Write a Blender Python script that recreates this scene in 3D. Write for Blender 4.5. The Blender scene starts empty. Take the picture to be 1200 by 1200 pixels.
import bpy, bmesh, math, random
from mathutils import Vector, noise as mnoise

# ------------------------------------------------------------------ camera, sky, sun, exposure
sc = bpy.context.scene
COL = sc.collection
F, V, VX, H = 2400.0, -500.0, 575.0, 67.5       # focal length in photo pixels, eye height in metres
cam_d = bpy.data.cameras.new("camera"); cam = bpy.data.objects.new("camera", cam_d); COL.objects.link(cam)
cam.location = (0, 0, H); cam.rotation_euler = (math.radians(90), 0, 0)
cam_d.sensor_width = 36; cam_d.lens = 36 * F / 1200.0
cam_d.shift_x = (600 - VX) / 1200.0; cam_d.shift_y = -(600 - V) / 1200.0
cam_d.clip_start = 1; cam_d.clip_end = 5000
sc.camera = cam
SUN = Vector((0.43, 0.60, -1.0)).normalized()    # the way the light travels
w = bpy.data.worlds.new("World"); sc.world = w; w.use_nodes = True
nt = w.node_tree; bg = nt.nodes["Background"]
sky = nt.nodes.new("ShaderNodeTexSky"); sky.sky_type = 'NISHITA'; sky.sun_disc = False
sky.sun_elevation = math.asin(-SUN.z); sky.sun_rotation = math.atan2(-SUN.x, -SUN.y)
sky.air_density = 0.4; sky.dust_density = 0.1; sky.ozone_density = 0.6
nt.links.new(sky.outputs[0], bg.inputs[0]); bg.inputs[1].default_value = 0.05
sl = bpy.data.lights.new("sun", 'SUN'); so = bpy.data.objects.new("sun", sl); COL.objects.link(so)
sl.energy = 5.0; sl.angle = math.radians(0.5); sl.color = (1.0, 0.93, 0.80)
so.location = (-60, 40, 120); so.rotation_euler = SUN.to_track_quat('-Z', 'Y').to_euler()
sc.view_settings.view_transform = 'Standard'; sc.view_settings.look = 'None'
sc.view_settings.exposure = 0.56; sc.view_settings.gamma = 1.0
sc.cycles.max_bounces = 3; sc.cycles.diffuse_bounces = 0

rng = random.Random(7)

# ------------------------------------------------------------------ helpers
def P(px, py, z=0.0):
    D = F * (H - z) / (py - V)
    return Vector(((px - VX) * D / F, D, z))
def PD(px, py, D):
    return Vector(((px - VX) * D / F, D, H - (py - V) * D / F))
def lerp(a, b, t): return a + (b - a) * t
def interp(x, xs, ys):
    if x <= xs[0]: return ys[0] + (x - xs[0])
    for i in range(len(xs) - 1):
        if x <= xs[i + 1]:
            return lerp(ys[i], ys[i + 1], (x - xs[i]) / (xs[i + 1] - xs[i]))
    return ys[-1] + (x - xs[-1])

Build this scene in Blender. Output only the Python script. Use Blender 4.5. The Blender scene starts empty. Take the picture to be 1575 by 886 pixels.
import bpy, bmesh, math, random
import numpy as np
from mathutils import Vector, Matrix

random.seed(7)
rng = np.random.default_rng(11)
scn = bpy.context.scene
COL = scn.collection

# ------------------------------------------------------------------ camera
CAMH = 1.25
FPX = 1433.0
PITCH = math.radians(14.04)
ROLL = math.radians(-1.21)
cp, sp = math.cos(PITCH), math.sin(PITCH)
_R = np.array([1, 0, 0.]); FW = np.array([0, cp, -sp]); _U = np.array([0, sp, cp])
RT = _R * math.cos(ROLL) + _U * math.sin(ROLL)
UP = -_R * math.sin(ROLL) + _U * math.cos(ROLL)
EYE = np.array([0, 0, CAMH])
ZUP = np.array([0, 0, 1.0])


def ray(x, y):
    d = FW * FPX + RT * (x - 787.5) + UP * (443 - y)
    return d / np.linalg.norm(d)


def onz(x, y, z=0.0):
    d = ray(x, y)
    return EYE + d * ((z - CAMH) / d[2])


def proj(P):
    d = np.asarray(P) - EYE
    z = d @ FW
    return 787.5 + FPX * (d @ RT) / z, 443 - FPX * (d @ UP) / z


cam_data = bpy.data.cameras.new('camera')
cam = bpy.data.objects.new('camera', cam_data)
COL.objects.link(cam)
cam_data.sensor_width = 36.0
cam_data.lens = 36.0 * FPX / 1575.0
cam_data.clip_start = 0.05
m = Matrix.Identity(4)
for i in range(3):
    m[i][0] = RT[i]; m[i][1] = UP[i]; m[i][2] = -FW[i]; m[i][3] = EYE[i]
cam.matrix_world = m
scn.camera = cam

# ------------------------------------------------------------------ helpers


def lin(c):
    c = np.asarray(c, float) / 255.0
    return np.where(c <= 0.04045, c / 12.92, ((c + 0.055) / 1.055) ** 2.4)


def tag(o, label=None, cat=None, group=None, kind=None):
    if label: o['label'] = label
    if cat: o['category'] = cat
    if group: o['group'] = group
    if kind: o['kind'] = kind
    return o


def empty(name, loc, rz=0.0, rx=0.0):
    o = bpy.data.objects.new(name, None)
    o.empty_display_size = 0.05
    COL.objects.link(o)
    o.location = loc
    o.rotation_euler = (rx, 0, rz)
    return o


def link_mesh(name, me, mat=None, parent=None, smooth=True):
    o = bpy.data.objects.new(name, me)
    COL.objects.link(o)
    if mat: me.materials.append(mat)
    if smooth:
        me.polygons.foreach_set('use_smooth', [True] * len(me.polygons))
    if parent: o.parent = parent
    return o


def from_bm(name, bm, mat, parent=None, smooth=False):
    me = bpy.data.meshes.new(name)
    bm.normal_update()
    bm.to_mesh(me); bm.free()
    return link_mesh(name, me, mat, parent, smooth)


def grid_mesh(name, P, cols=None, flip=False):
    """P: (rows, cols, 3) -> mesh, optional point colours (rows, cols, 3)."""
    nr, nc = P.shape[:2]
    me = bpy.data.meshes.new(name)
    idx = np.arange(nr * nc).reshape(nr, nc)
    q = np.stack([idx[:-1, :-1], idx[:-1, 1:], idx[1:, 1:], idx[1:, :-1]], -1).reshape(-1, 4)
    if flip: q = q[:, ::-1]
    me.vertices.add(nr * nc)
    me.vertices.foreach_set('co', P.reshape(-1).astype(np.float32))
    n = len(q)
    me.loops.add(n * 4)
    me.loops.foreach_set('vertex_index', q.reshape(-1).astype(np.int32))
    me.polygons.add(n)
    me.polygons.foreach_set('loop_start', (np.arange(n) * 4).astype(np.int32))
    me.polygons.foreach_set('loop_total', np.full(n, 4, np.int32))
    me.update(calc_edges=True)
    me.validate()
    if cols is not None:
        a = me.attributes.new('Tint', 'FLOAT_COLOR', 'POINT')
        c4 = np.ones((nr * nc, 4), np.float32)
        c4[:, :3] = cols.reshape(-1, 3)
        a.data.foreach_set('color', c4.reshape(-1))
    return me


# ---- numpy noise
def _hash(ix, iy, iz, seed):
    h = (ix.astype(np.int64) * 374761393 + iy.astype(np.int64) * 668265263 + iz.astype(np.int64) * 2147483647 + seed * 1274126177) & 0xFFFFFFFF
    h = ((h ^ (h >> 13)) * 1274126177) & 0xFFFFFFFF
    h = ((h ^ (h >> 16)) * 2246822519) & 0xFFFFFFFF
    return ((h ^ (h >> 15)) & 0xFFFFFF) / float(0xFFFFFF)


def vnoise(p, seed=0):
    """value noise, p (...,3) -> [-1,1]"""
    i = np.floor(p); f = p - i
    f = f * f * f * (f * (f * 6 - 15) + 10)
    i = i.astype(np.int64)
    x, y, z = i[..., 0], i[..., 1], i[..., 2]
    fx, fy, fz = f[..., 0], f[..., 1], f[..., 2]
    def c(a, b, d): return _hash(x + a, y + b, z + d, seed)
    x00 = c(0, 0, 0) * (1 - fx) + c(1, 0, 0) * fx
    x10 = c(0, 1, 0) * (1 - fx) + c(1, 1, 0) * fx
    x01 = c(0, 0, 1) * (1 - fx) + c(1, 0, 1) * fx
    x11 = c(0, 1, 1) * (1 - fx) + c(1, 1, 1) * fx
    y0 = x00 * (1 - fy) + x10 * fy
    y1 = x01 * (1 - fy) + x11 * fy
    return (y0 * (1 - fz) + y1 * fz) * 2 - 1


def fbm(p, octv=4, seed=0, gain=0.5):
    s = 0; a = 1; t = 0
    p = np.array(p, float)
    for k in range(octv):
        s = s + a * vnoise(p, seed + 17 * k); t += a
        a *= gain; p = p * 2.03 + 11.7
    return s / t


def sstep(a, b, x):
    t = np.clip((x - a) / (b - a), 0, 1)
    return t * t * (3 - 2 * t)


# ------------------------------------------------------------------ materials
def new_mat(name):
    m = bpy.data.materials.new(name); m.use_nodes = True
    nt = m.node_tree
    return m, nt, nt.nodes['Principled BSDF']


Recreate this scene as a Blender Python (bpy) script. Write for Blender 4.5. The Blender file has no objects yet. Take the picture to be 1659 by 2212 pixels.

**Task requirements:**
How many lines in these records hold the string "Take"? Reply with the number alone.

**Task answer:**
3